On one hand, personalised online advertising. On the other, privacy. Can there ever be both? Tim Green traveled to Germany for Dmexco to witness an industry wrestling with a very big question.
Here are the titles of some of the conference sessions at this year’s Dmexco event.
- The Trust Revolution
- Making the Web Work for Everyone in a Privacy First World
- Big tech under observation – after years of watching us, it is now being watched
- The Philosophy of Trust
- Privacy – one year on: GDPR and the IAB Europe Consent Framework
And there were many many more like this.
In fact, you could have attended all the above talks and it still wouldn’t have been lunch time on day one.
So no prizes for guessing the overriding theme of the world’s biggest expo for the digital marketing community.
But OK if you still haven’t guessed, this is what Stephanie Buscemi, CMO of Salesforce, said one minute into her keynote Dmexco address.
“We have to strike a balance between personalised experiences and privacy. Mark my word this is the new battleground for all of us.”
Looking around the show, it’s clear that most adtech companies already know this. Many stands were trumpeting their trust credentials. On Axciom’s, for example, were written the words ‘Ethical data use’.
Yes, the same Axciom that Facebook ‘banned’ in 2018 as part of its privacy housekeeping drive.
This is not to imply that Axciom is unethical necessarily. It just illustrates how tricky it is for adtech companies to market themselves as upholders of trust when they are widely viewed as the opposite.
The public’s recent ‘discovery’ of privacy issues has changed the game. For 20 years, an entire industry dedicated itself to find new ways to track people online. It did so without any real restrictions.
It’s a big dilemma. Still, whether or not they go ‘proactive’ on trust or not, they cannot ignore it.
The public’s recent ‘discovery’ of privacy issues has changed the game. For 20 years, an entire industry dedicated itself to find new ways to track people online. It did so without any real restrictions.
Well, now it has plenty.
Some come from outside. Most obviously, there’s the EU’s GDPR and ePrivacy guidelines, which the industry is still wrestling with.
But, just as significantly, there are restrictions coming from the industry itself. In fact, some of the most powerful players inside the digital marketing world are now waging war on their own ‘side’.
Take Apple. In 2018, it launched a series of privacy measures. It tweaked Safari to limit the ability of adtech companies to track people who use iPhones, iPads and Macs.
Apple even turned trust into a brand advantage – making privacy as important to the company as sleek design and intuitive UX.
You might expect this. Apple can afford to go big on privacy since it makes all its money in hardware.
But Google? It makes virtually its money from ads. Can it too go to war on privacy-infringing adtech firms?
Well, yes. Kind of. Just a few weeks ago, it announced measures to block third party tracking inside Chrome.

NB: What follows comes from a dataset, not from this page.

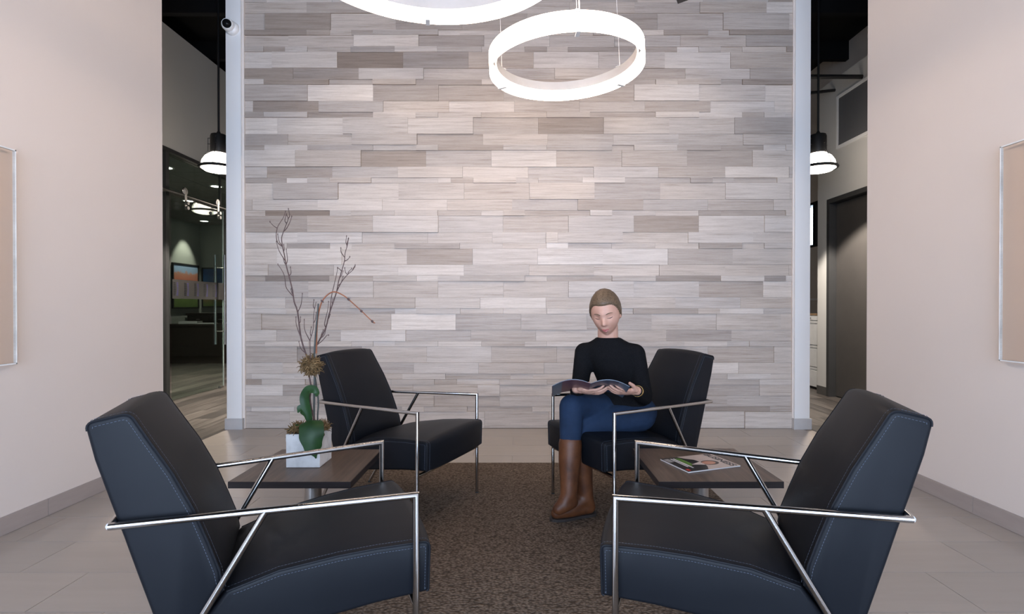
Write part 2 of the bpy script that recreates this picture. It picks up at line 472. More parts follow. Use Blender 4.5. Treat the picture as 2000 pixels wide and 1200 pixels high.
# ---- lobby walls
struct(slab('wall_left', (-2.68, -2.7, 0), (-2.53, 3.79, 4.75), M['wall_paint']))
struct(slab('wall_right', (2.46, -2.7, 0), (2.61, 3.775, 4.75), M['wall_paint']))
def baseboard(name, x0, x1, xf0, xf1, joint):
    b = struct(slab(name, (x0, -2.6, 0), (x1, 3.775, 0.088), M['cable']))
    me = unit_cube('base_tile', M['base_tile']); y = joint - 10 * Lt
    while y < 3.775:
        a, c = max(y, -2.6), min(y + Lt, 3.775)
        if c - a > 0.02: place(me, 'base_tile', (xf0, a + 0.0015, 0.0015), (xf1, c - 0.0015, 0.090), b)
        y += Lt
baseboard('baseboard_left', -2.53, -2.524, -2.53, -2.520, 2.85)
baseboard('baseboard_right', 2.454, 2.46, 2.450, 2.46, 2.875)

# ---- stone clad wall
back = struct(slab('wall_back', (-2.53, 4.93, 0), (2.52, 5.10, 4.75), M['grey_paint']))
WALL_ROWS = [
 (3.909,3.809,[-2.515,-1.946,-1.351,-0.756,-0.161,0.461,1.057,1.654,2.263,2.505],"655565558"),
 (3.809,3.656,[-2.515,-2.330,-1.728,-1.131,-0.521,0.074,0.669,1.268,1.868,2.470,2.505],"5364454557"),
 (3.656,3.608,[-2.515,-1.947,-1.733,-1.537,-1.338,-0.741,-0.545,-0.144,0.259,0.679,1.132,1.325,1.729,1.927,2.505],"34645766558463"),
 (3.608,3.504,[-2.515,-2.117,-1.515,-0.921,-0.321,0.279,0.875,1.478,2.078,2.505],"668465554"),
 (3.504,3.453,[-2.515,-2.339,-2.141,-1.939,-1.545,-1.140,-0.750,-0.343,0.049,0.254,0.447,1.044,1.448,1.646,1.848,2.045,2.449,2.505],"54754756463476563"),
 (3.453,3.306,[-2.515,-2.264,-1.665,-1.063,-0.464,0.133,0.728,1.334,1.936,2.505],"872357675"),
 (3.306,3.205,[-2.515,-2.071,-1.470,-0.876,-0.279,0.325,0.927,1.524,2.116,2.505],"336556464"),
 (3.205,3.155,[-2.515,-2.337,-1.743,-1.342,-0.947,-0.343,0.049,0.655,1.011,1.252,1.452,1.849,2.046,2.505],"7345363546543"),
 (3.155,3.007,[-2.515,-1.940,-1.339,-0.739,-0.141,0.456,1.053,1.647,2.256,2.505],"584454768"),
 (3.007,2.906,[-2.515,-2.442,-1.839,-1.247,-0.644,-0.045,0.554,1.154,1.755,2.346,2.505],"7356755477"),
 (2.906,2.856,[-2.515,-2.341,-1.940,-1.340,-0.949,-0.742,-0.347,0.251,0.650,1.251,1.651,2.047,2.249,2.442,2.505],"46375655477477"),
 (2.856,2.705,[-2.515,-2.220,-1.617,-1.020,-0.422,0.175,0.776,1.377,1.976,2.505],"876653664"),
 (2.705,2.604,[-2.515,-2.123,-1.533,-0.936,-0.333,0.263,0.865,1.463,2.056,2.505],"455465555"),
 (2.604,2.554,[-2.515,-2.337,-1.941,-1.340,-0.944,-0.742,-0.145,0.251,0.852,1.054,1.450,1.850,2.241,2.443,2.505],"47455365564477"),
 (2.554,2.404,[-2.515,-2.052,-1.450,-0.855,-0.254,0.342,0.941,1.539,2.140,2.505],"753575546"),
 (2.404,2.303,[-2.515,-2.314,-1.714,-1.113,-0.519,0.083,0.684,1.278,1.888,2.474,2.505],"6456756586"),
 (2.303,2.256,[-2.515,-2.137,-1.942,-1.736,-1.357,-0.743,-0.625,-0.419,-0.027,0.175,0.579,0.970,1.571,1.774,1.969,2.368,2.505],"4855675765754557"),
 (2.256,2.106,[-2.515,-2.255,-1.661,-1.108,-0.505,0.094,0.692,1.294,1.893,2.483,2.505],"7576565676"),
 (2.106,2.005,[-2.515,-2.453,-1.851,-1.257,-0.662,-0.062,0.538,1.139,1.734,2.335,2.505],"5787654556"),
 (2.005,1.955,[-2.515,-2.335,-1.737,-1.543,-1.142,-0.748,-0.347,-0.145,0.052,0.650,0.853,1.254,1.650,1.855,2.445,2.505],"626565654756447"),
 (1.955,1.803,[-2.515,-1.943,-1.341,-0.743,-0.148,0.453,1.052,1.650,2.251,2.505],"457656377"),
 (1.803,1.705,[-2.515,-2.037,-1.442,-0.841,-0.246,0.246,0.356,0.951,1.552,2.147,2.505],"8766676676"),
 (1.705,1.653,[-2.515,-2.134,-1.741,-1.540,-1.143,-0.546,-0.153,0.251,0.450,0.850,1.249,1.650,2.046,2.252,2.505],"64864668567466"),
 (1.653,1.505,[-2.515,-2.223,-1.628,-1.031,-0.428,0.170,0.769,1.367,1.962,2.505],"787478856"),
 (1.505,1.405,[-2.515,-2.303,-1.704,-1.111,-0.507,0.091,0.688,1.288,1.890,2.480,2.505],"7578567666"),
 (1.405,1.353,[-2.515,-2.332,-1.742,-1.342,-0.942,-0.747,-0.541,0.052,0.255,0.853,1.253,1.851,2.249,2.447,2.505],"42468656463737"),
 (1.353,1.205,[-2.515,-1.936,-1.339,-0.747,-0.145,0.454,1.052,1.654,2.244,2.505],"565667648"),
 (1.205,1.104,[-2.515,-2.152,-1.548,-0.954,-0.359,0.246,0.845,1.435,2.039,2.505],"755686666"),
 (1.104,1.053,[-2.515,-2.140,-1.739,-1.143,-0.946,-0.541,-0.148,0.255,0.651,1.048,1.643,1.845,2.245,2.505],"7657667764686"),
 (1.053,0.905,[-2.515,-2.368,-1.769,-1.177,-0.584,0.019,0.623,1.216,1.815,2.409,2.505],"6559565666"),
 (0.905,0.802,[-2.515,-2.234,-1.638,-1.043,-0.445,0.154,0.761,1.355,1.955,2.505],"758557646"),
 (0.802,0.753,[-2.515,-2.333,-1.934,-1.542,-1.343,-1.144,-0.747,-0.347,0.052,0.252,0.854,1.520,1.913,2.119,2.505],"67767675676766"),
 (0.753,0.604,[-2.515,-2.043,-1.448,-0.849,-0.255,0.348,0.947,1.740,2.344,2.505],"536756656"),
 (0.604,0.503,[-2.515,-2.170,-1.568,-0.967,-0.373,0.230,0.829,1.425,2.019,2.505],"765766686"),
 (0.503,0.452,[-2.515,-2.461,-2.069,-1.664,-1.267,-1.073,-0.677,-0.078,0.128,0.733,1.712,1.914,2.314,2.505],"6776675676577"),
 (0.452,0.401,[-2.515,-2.365,-1.968,-1.571,-1.175,-0.778,-0.575,-0.182,0.255,0.851,1.610,2.210,2.505],"375665765657"),
 (0.401,0.300,[-2.515,-2.171,-1.572,-0.976,-0.381,-0.179,0.424,1.020,1.611,2.213,2.505],"8466766656"),
 (0.300,0.200,[-2.515,-1.943,-1.344,-0.782,-0.179,0.424,1.020,1.315,1.915,2.505],"656566656"),
 (0.200,0.153,[-2.515,-2.467,-2.070,-1.665,-1.077,-0.875,-0.478,0.120,0.530,1.104,1.712,2.312,2.505],"686676576535"),
 (0.153,0.000,[-2.515,-2.112,-1.513,-0.917,-0.319,0.272,0.871,1.474,2.076,2.505],"676766677"),
]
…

It had little choice, given that Apple, Firefox and Microsoft are all doing so. But Google has been at pains to explain how delicate the tracking issue is. Its main argument is about cookies.
The superficial view is to see cookies as ‘a bad thing’. Shadowy organisations sneak them into your device so they can follow you around the web. Ban them!
But what about cookies that make your life easier by storing your address to save you time filling it out? Should they be banned too?
And then there’s the argument that at least users can clear cookies. In their absence, tracking companies will just start using other methods such as fingerprinting. They serve the same purpose, but users have no control over them at all.
Google explained these complexities in a blog.
What Google really wants to do is have its cake and eat it. It wants personalisation, targeting and privacy. And it thinks this is possible – with a little help from machine learning.
It wraps this up in the neat phrase: ‘do more with less data’. I’ll explain what it is doing in another blog.
Most of the 40,000 visitors who poured into the Koelnmesse for two days will be hoping that a solution to the privacy dilemma is possible.
Apart from anything else, it would spare them having to sit through more conference sessions on the topic.